If one takes this essay as a parable for empire, one can see the struggle that the oppressor must undergo. Orwell had to shoot the elephant-- he even admits it in the essay: "And suddenly I realized that I should have to shoot the elephant after all. The people expected it of me and I had got to do it; I could feel their two thousand wills pressing me forward, irresistibly." Shooting the elephant has been expected of Orwell, and being in power, he had to cave to the will of the Burmese. One can transfer this to the situation in Iraq. Once the US has established some sort of presence, and is seen as protector and enforcer, it must respond to the will of the oppressed. It has to, simply to "avoid looking a fool." Once we realize this, it is easy to draw a similar conclusion to Orwell's: "I perceived that in this moment that when the white man turns tyrant it is his own freedom that he destroys." Thus, in "liberating" the Iraqis, we are giving up our own freedom.

It is also interesting to note that Orwell does not succeed in killing the elephant, despite repeated attempts. He shoots the elephant a total of five times, and it still does not die. Orwell does not even see the elephant die: he has to walk off, and only hears later that it died. In effect, this fact makes the oppressor ineffectual, even at solving a relatively simple problem. An easy thing (like an election) can become extremely difficult and unresolvable to those in charge.

The last point I wanted to make in regards to Shooting an Elephant, is the inherent contradictions that are common in Orwellian essays.

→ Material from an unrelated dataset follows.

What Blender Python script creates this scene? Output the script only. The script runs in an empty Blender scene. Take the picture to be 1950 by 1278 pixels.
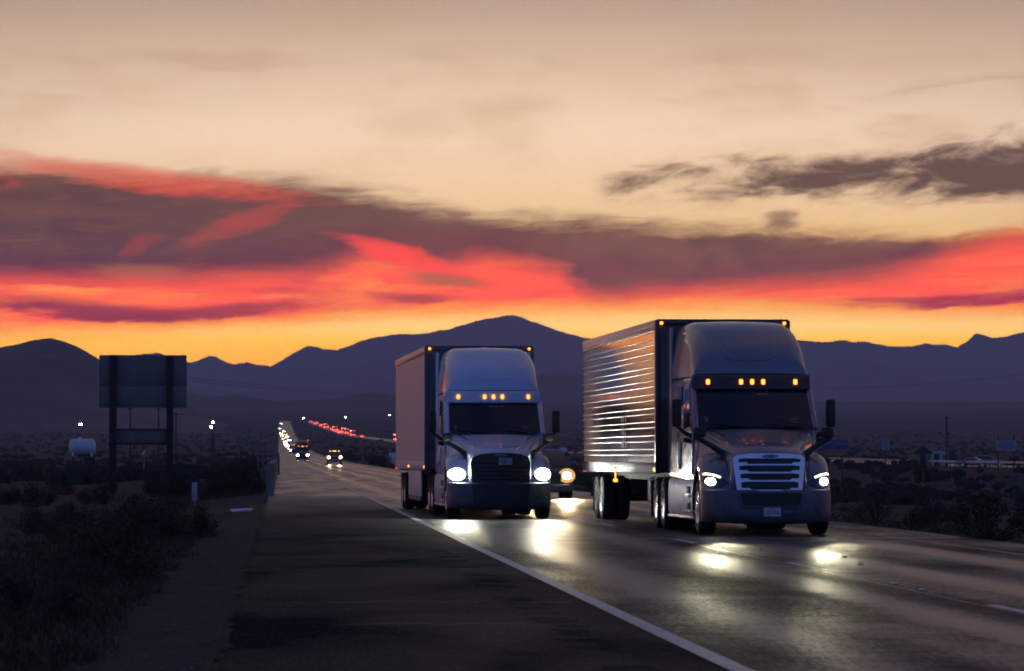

Anyone familiar with 1984 knows the concept of "doublethink," where a person holds two contradictory views at the same time. This is obviously a major theme in Orwell's essays, for, in nearly every essay I have read from him so far, Orwell has some contradictory element that he discusses. In Orwell's essay on Rudyard Kipling, Orwell calls Kipling " a good bad poet." In Such, Such Were the Joys, Orwell's attitude towards Bingo is somewhat contradictory: he at once hates her and wants to impress her. This hating-yet-trying-to-impress contradiction is also in Shooting an Elephant. As I have quoted earlier, Orwell is for the Burmese and against the British, which means he is essentially against himself. He, however, is also against the Burmese, sort of: "All I knew was that I was stuck between my hatred of the empire I served and my rage against the evil-spirited little beasts who tried to make my job impossible." Orwell continues, "With one part of my mind I thought of the British Raj as an unbreakable tyranny, as something clamped down, in saecula saeculorum, upon the will of prostrate peoples; with another part I thought that the greatest joy in the world would be to drive a bayonet into a Buddhist priest's guts." This contradiction is probably the most captivating thing about Orwell. How could it be that Orwell was against the British and against the Burmese? Orwell fortunately provides the answer: "Feelings like these are the normal by-products of imperialism; ask any Anglo-Indian official, if you can catch him off duty." So imperialism is more detrimental than it seems: it causes man to hold contradictory beliefs, as well as takes away his own freedom.

So there it was. There's much more that can be said of Shooting an Elephant, as well as the other essays from Orwell, but I do not have time. Plus, I think I wrote enough as it is. It is also kind of Derridian of me to write an essay on an essay. It's like trying to justify the unjustifiable. Anyway, have a nice weekend all.